Orang-orang Jahiliyah yang mendengar ayat ini tidak mau berpikir sejenak seraya mempertimbangkan kandungan dan arti dari ayat yang menarik ini. Mereka lebih memilih untuk menjawab: “Kami telah berpegang teguh terhadap apa yang telah dilakukan oleh para leluhur kami. Kami tidak sudi mematuhi orang ini, Muhammad s.a.w.”

Demikianlah kaum jahiliyah, yang senantiasa memutarbalikkan fakta, menuding bahwa Rasulullah adalah orang gila, pendongeng sejati, dan orang yang tidak tahu diri, tanpa berpikir terlebih dahulu dan membuktikan bahwa perkataannya itu sesuai dengan realitas yang hakiki. Hal ini diakibatkan karena diri mereka yang tidak mau mendengar, tidak sudi berpikir dengan akal sehatnya, dan senantiasa menyelimuti diri mereka dengan hawa nafsu, yang mengantarkan mereka pada kesesatan yang nyata.

Maka dari itu, hendaknya ini menjadi titik sentral perhatian orang-orang yang beriman agar cermat memilah dan memilih, yang mana hidayah (petunjuk) dan yang mana dhalalah (kesesatan), karena tidak sedikit kesesatan yang terbungkus oleh kamuflase hidayah. Tidak jarang orang-orang menyangka sesuatu itu hidayah (hal yang benar-benar sesuai dengan apa yang dituntunkan oleh syariat), namun hakikatnya adalah kesesatan yang nyata.

Hal inilah yang menjadi sebab mengapa dahulu Rasulullah s.a.w melarang para sahabat untuk berziarah kubur, sebelum akhirnya beliau me-mansukh-kan hadits itu dengan ucapan: “Inni kuntu nahaytukum ‘an ziyaaratil qubuur, fazuuruhaa fa innahaa tudzakkirukumul aakhirah”; “Sesungguhnya dahulu aku mencegahmu untuk berziarah kubur, (sekarang) berziarahlah kamu, sesungguhnya hal itu akan mengingatkanmu akan kematian (kehidupan akhirat)” (HR.Abu Daud, Turmudzi, An-Nasa’i, Ibnu Majah, dan Ahmad) (“Al-Ibdaa’u fi Madhaaril Ibtidaa’ ”, As-Syaikh Ali Mahfudz, Daarul Bayan Al-‘Arabi, Kairo). Itulah beberapa praktek jahiliyah, yang hanya bersandar pada dugaan-dugaan dan hawa nafsu, yang turun temurun terwarisi dari para leluhur mereka, yang dianggap sebagai sebuah petunjuk dan tuntunan yang benar, padahal pada dasarnya adalah kesesatan yang teramat nyata.
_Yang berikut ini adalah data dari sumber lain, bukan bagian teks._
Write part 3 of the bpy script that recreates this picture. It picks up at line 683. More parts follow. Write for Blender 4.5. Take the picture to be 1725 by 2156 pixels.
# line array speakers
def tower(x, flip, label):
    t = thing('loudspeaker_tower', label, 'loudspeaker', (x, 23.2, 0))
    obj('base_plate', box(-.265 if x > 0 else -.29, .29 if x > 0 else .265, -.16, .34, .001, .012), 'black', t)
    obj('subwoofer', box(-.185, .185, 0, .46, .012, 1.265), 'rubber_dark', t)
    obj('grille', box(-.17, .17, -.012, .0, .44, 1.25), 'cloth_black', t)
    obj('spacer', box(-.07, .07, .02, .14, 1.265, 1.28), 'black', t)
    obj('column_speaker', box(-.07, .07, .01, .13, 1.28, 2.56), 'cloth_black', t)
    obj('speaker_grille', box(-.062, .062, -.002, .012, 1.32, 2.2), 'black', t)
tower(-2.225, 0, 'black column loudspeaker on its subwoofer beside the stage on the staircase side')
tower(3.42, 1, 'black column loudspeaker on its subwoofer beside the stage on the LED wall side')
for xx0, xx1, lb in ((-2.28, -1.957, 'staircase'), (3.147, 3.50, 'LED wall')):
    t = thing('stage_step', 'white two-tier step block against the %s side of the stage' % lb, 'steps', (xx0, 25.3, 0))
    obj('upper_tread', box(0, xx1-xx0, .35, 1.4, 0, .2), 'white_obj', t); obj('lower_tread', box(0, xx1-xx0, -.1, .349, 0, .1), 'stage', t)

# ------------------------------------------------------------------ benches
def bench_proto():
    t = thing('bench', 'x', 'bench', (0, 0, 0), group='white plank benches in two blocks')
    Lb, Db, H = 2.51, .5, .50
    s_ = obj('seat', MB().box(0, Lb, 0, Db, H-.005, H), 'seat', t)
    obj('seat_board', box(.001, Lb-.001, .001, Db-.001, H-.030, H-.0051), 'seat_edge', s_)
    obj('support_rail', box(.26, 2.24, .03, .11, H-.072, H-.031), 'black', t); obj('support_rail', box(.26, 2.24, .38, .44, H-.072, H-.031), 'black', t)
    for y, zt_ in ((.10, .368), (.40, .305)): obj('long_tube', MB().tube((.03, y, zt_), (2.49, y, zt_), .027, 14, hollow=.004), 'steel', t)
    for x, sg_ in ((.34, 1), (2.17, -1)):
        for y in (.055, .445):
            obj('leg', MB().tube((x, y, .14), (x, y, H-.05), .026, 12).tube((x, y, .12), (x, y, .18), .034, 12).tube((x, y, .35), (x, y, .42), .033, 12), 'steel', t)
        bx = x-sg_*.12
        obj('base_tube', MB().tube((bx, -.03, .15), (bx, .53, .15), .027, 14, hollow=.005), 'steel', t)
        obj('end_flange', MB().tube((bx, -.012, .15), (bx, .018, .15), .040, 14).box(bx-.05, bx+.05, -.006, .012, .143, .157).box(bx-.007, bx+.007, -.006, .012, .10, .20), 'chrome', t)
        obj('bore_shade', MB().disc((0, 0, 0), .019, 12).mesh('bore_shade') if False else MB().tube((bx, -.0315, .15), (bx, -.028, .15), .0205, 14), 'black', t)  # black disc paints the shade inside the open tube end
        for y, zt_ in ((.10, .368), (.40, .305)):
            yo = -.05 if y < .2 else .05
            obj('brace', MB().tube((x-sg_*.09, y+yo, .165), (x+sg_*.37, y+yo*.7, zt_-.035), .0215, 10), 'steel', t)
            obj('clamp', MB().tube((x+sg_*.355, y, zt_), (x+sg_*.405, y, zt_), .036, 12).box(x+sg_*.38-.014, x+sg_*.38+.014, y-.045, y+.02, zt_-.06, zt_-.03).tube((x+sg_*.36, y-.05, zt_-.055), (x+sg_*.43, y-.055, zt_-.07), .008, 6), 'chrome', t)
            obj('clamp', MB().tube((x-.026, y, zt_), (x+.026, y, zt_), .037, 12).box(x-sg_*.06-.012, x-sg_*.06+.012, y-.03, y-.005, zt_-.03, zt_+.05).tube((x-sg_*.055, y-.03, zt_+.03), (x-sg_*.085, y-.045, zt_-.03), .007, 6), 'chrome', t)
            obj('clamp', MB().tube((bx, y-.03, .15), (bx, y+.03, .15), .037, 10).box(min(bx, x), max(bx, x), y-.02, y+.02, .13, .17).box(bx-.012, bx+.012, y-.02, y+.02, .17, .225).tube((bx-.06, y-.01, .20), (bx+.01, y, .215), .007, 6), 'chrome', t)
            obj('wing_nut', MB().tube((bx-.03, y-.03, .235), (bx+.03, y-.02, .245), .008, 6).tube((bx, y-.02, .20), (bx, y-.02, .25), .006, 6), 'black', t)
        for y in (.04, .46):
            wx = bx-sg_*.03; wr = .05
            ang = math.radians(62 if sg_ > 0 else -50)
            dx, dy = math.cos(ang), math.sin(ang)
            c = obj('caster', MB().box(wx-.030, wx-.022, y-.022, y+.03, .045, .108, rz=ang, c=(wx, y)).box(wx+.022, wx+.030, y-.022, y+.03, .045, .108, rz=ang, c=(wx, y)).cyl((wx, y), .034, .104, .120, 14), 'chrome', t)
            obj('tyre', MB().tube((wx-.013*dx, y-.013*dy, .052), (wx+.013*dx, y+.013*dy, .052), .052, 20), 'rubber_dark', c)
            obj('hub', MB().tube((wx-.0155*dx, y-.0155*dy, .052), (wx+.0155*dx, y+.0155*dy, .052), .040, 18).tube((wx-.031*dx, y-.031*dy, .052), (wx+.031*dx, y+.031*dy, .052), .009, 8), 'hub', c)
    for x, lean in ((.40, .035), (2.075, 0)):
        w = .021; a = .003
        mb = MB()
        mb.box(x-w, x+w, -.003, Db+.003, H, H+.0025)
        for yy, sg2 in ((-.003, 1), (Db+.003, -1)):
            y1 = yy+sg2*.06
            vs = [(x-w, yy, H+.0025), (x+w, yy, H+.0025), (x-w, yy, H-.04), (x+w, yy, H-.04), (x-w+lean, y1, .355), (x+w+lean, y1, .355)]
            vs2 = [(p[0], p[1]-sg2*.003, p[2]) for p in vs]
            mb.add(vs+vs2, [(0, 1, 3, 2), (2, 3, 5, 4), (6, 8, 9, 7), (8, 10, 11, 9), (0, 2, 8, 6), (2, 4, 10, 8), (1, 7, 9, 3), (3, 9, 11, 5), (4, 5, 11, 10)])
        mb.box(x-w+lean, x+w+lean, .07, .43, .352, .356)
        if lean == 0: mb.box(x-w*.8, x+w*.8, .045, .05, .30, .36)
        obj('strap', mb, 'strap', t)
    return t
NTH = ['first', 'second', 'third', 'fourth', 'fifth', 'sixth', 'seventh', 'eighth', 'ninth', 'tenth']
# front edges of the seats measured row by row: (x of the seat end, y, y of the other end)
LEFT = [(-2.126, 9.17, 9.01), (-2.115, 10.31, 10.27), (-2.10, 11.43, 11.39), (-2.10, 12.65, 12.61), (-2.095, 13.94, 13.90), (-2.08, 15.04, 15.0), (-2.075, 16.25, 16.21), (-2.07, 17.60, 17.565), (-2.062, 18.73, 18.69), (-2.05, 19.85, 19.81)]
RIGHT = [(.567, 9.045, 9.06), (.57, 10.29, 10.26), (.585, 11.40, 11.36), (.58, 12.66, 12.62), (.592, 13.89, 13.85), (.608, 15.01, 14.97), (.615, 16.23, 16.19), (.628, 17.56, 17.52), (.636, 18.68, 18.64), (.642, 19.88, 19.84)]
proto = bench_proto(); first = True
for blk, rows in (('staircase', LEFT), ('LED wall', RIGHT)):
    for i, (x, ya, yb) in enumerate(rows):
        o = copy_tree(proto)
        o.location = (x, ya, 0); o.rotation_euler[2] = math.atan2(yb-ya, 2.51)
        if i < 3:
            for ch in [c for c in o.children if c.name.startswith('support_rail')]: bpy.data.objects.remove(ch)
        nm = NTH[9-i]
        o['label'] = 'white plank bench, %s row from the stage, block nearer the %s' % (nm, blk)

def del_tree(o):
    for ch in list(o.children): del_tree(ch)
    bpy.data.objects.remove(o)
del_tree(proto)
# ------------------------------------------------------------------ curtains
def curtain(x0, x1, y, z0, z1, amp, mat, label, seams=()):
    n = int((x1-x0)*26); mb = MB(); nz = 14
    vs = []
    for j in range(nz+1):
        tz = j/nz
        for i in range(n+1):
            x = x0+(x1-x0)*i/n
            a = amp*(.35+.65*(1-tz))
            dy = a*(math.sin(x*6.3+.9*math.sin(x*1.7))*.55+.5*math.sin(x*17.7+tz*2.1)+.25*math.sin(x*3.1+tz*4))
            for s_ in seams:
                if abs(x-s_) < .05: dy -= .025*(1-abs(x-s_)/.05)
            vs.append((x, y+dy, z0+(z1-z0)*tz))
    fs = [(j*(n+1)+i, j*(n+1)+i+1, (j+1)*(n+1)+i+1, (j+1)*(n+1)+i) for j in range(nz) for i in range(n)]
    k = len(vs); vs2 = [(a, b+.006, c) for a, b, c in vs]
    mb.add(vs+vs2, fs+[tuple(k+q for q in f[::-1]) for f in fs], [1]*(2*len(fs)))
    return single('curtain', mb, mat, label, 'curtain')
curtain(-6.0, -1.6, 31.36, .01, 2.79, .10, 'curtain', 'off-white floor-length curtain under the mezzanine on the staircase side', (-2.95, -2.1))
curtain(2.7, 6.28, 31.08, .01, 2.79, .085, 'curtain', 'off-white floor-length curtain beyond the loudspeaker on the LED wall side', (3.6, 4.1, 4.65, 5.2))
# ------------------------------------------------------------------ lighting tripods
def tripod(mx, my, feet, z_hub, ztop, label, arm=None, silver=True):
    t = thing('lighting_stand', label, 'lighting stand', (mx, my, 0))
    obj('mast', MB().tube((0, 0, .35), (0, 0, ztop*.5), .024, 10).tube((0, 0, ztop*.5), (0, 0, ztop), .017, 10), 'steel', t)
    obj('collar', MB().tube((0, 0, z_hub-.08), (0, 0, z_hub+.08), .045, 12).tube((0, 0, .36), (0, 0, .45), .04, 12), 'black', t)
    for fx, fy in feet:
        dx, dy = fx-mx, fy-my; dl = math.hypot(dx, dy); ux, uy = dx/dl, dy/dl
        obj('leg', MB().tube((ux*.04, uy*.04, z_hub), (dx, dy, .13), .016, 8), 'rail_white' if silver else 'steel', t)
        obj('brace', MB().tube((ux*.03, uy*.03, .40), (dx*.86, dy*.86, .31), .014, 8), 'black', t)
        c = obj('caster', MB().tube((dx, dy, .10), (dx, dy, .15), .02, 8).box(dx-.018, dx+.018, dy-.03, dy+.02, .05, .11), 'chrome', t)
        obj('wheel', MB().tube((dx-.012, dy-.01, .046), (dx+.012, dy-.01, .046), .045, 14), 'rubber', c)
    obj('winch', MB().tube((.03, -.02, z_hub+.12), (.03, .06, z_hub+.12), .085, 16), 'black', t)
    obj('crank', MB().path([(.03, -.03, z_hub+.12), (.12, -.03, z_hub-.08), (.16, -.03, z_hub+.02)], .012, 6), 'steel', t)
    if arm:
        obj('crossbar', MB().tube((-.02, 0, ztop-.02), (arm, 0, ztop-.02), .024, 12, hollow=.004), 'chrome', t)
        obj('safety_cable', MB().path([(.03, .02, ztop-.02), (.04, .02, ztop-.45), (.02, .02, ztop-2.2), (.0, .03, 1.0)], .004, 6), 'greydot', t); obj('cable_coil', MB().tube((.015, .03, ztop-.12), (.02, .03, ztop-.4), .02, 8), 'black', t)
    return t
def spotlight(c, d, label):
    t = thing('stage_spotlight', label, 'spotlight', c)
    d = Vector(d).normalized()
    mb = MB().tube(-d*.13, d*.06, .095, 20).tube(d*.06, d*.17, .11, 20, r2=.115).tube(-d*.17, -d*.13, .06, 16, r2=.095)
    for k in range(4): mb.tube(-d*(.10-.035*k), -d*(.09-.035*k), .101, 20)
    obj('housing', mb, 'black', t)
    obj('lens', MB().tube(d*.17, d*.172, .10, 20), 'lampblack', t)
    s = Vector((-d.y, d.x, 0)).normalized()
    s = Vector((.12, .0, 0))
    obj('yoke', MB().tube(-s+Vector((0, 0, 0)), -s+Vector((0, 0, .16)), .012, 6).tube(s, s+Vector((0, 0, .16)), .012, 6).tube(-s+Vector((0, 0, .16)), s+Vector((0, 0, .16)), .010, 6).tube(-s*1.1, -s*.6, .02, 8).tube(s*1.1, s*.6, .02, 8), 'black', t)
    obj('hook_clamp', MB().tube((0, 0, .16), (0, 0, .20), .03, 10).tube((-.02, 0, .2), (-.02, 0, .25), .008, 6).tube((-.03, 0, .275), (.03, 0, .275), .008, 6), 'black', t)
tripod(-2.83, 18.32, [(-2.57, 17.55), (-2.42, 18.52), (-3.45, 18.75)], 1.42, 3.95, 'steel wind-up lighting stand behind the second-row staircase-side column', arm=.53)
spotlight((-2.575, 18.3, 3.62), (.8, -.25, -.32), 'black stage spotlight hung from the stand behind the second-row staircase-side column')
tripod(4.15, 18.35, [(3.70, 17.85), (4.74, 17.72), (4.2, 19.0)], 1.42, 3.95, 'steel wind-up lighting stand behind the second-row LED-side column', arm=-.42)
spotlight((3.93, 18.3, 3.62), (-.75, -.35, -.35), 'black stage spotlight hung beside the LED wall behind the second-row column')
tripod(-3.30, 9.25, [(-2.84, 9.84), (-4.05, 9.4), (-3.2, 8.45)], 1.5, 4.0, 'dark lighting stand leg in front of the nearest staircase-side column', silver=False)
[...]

Satu hal yang perlu menjadi perhatian umat Islam, bahwa perangai Jahiliyah menganut satu kaidah (asas): “Al-Ightirar bil Aktsar”; “Tertipu oleh Kebanyakan” (deceived by the most). Mereka berhujjah bahwa yang banyak pelaku dan pengikutnya, itulah yang benar. Mereka mengambil kesimpulan bahwa sesuatu itu salah (batil) karena asing (aneh) dan sedikit penganut atau pengikutnya. Itulah prinsip dasar yang mereka pegang, dan mereka suka memutarbalikkan fakta yang ada di dalam Al-Qur’an dengan menukar-nukar kandungan tafsir Al-Qur’an sekehendak hawa nafsunya.
Sudah menjadi sunnatullah, bahwa kebaikan itu sedikit pengikutnya dan kesesatan itu banyak peminatnya.
Sebagaimana Allah SWT berfirman:
Wa in tuthi’ aktsara man fil ardhi yudhilluuka ‘an sabiilillah. In yattabi’uuna illadzh-dzhonna wa in hum illa yakhrushuun”;

Dan jika kamu menuruti kebanyakan orang-orang yang di muka bumi ini, niscaya mereka akan menyesatkanmu dari jalan Allah. Mereka tidak lain hanyalah mengikuti persangkaan belaka, dan mereka tak lain hanyalah berdusta (terhadap Allah) (QS.Al-An’am:116).

Wamaa wajadnaa li aktsarihim min ‘ahdin. Wa in wajadnaa aktsarahum lafaasiqiin”
Dan kami tidak mendapati kebanyakan mereka berjanji. Sesungguhnya kami mendapati kebanyakan mereka orang-orang yang fasik”(QS.Al-An’am: 102).
Nabi s.a.w bersabda: “Bada-al Islaamu ghariiban, wa saya’uudu ghariiban kamaa bada-a”; “Islam pada mulanya (hadir) dianggap sebagai hal yang aneh (asing), dan kelak ia akan kembali sebagai hal yang asing sebagaimana dahulu ia datang”. Allahu A’lam bishawaab.